Mobutu seguiu os EUA
A sequência em que Lumumba se descobre isolado é cheia de nuances, traduzindo toda sua frustração. Mobutu escuta, retruca sem insistir, ele esbraveja, sem ouvir respostas convincentes. ”Eu não recebi ordens, então agi”, explica o militar. “Mas eles vão culpar a mim”, retruca Lumumba. Sua queda começa ali. Pouco importava aos EUA e a Bégica e a seus aliados congoleses, Kasavubu e o separatista Moisés Tshomb, da província de Katanga, a pobreza dos congoleses. A eles só interessavam as jazidas de cobre, estanho, manganês, diamantes, ouro e carvão.
As consequências de Lumumba se afastar da independência tutelada imperialista logo veio. Em 05/09/1060, Kasavubu o demite. Em seguida é preso com seus fiéis assessores, Mpolo e Okito. E depois levados para a execução em plena savana. Seus corpos são cortados e queimados em tambores. Nenhum vestígio restou deles. A tática imperialista de sumir com os corpos vem de longe (Vide Bin Laden). No entanto, Lumumba continua vivo.
Peck optou por estruturar um thriller-político, que permite ao espectador apreender os interesses dos envolvidos na trama. Mas há sempre uma variação de sequências que mostra a relação familiar de Lumumba com a filha e a companheira Pauline. Forte o suficiente para não abandoná-las e ser preso pelos já citados carrascos.
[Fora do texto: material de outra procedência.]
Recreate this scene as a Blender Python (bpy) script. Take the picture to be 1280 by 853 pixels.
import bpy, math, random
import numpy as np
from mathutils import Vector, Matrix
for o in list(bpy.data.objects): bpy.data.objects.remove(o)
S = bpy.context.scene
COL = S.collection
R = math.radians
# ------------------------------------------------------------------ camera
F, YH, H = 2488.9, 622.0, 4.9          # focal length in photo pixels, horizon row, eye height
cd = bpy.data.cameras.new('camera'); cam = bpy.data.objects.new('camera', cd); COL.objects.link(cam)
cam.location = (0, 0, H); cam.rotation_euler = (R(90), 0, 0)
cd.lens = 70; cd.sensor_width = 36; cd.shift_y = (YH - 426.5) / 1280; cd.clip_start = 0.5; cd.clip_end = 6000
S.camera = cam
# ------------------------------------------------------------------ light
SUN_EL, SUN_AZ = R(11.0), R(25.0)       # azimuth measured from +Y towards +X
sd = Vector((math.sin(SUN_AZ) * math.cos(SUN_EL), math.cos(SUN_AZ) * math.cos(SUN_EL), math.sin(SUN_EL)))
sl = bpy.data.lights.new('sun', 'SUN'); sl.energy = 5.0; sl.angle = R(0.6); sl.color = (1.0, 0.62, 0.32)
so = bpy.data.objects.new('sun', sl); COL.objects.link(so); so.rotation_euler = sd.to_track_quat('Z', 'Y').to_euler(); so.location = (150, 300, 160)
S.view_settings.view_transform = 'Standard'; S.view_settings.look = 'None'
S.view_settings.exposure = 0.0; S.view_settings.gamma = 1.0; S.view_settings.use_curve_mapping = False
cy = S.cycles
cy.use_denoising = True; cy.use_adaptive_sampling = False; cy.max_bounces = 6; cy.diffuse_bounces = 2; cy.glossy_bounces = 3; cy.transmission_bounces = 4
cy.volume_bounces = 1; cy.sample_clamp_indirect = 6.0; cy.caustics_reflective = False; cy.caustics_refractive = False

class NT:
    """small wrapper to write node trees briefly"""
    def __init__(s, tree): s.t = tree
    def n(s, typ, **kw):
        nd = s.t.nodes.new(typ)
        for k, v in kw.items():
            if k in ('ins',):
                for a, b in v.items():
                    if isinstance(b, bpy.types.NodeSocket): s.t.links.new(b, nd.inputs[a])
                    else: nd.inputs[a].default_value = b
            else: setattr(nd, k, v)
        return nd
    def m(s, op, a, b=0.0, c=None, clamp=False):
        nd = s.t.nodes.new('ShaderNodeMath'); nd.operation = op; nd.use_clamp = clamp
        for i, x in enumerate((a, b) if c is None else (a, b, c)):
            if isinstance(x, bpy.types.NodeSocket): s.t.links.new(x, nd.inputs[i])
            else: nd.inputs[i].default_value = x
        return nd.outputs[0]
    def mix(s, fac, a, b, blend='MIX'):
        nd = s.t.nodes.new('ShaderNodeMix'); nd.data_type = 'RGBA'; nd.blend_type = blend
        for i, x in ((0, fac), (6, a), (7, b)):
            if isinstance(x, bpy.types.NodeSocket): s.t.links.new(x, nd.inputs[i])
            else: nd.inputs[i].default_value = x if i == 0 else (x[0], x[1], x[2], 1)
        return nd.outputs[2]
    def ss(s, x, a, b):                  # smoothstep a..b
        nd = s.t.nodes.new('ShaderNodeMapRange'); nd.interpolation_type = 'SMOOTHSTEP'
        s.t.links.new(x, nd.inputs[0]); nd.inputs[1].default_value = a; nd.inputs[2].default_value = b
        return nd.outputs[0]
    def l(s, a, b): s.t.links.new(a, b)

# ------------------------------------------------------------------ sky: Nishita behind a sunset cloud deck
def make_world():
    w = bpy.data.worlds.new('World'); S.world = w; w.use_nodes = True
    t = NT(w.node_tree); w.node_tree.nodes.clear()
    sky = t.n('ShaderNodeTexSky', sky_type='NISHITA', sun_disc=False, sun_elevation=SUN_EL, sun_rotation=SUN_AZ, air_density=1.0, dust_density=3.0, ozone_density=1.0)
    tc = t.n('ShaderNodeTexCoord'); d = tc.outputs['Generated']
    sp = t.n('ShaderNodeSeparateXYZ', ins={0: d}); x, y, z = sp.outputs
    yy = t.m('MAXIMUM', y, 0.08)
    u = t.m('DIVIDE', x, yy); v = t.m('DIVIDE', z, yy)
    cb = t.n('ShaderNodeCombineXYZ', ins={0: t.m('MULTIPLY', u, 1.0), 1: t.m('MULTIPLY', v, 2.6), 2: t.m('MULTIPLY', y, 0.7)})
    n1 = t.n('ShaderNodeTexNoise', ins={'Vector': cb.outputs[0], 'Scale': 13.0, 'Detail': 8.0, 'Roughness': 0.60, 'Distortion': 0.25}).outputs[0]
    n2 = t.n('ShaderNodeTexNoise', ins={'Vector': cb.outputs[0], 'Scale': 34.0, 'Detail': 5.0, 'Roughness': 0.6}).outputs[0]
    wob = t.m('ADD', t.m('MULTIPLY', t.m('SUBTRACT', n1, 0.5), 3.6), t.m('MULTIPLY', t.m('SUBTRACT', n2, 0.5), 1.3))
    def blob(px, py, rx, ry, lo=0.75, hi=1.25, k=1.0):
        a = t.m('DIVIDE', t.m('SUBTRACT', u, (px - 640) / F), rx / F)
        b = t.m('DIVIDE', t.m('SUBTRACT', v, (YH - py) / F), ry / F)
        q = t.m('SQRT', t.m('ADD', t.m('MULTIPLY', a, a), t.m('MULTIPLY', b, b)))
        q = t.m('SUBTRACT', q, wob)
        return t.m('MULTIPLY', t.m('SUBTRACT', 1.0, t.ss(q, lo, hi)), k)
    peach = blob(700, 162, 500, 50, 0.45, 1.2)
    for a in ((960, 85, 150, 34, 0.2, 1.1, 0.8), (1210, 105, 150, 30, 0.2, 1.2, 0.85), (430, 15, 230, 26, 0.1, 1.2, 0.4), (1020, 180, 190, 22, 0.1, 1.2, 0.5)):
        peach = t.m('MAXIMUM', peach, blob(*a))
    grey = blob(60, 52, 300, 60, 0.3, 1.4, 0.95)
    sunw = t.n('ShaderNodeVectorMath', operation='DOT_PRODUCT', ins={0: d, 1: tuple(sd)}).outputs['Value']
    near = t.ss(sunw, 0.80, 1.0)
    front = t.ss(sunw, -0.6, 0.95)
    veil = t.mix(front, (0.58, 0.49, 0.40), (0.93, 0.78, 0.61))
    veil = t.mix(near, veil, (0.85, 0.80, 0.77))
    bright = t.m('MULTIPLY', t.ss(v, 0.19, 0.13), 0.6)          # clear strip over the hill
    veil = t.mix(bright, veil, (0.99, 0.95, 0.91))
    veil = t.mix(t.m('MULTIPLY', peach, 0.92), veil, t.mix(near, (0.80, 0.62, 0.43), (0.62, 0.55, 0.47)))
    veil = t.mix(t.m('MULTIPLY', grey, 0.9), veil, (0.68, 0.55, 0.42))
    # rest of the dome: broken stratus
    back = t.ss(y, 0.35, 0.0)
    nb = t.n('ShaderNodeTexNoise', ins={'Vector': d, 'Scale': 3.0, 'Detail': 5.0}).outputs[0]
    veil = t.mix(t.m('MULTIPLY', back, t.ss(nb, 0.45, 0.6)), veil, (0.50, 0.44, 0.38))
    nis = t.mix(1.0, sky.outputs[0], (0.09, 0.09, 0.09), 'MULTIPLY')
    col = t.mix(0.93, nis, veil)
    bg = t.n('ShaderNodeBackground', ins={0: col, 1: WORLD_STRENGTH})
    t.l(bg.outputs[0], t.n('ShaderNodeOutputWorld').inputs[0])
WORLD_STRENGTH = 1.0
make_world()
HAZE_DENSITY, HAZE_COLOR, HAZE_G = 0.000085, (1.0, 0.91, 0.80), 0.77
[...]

É uma visão menos ideológica que a de Valério Zurlini em seu “Sentado à Sua Direita” (1965), que discute o imperialismo de forma mais contundente ao retratar Lumumba (Woody Strode). Peck tende mais a Olivier Stone, mesclando o espetáculo à denúncia “Nixon” (1995). Não fez mal.
– “Lumumba, a Morte do Profeta”. Documentário. Alemanha, França, Suíça. 1992, 69 minutos. Direção: Rauol Peck.
– “Lumumba”. Thriller/político. Alemanha, Bélgica, França. 2000. 116 minutos. Direção: Raoul Peck.
(*) Exibidos na Mostra Raoul Peck, com outros quatro filmes, organizada pelo Cine Sesc Palladium, de 01 1 11/07/2013, em BH/MG.